Modelling of elastocaloric regenerators with enhanced heat transfer structures

The elastocaloric refrigeration utilizing Shape Memory Alloys (SMAs) has been actively pursued as an alternative cooling technology to the traditional vapor compression. Many research efforts have been focusing on the thermomechanical cycles, material properties, and fatigue life of the SMAs. However, less effort has been made to achieve optimal heat transfer performance of the entire system. In this work, for the first time, we introduce a porous regenerative heat exchanger to a tube-based compression-loaded elastocaloric cooling device for enhanced cooling performance without compromising its fatigue life.
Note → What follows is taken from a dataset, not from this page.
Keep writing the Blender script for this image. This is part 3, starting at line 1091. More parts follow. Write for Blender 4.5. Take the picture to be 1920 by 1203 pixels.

A convective regenerator made of a porous structure is proposed for better thermal coupling between the nickel-titanium (Ni-Ti) tube and the heat transfer fluids. A quasi-1D numerical model has been developed to predict the elastocaloric cooling performance and optimize the heat transfer structures. We demonstrate, at specific operating conditions, the optimized elastocaloric regenerator design can improve the Specific Cooling Power (SCP) and Coefficient of Performance (COP) by 50% and 45%, respectively, as compared to a bare tube design. The numerical framework developed in this work offers a systematic investigation of complex regenerative heat exchanger systems and a detailed understanding of the design parameters that are vital for prototype development.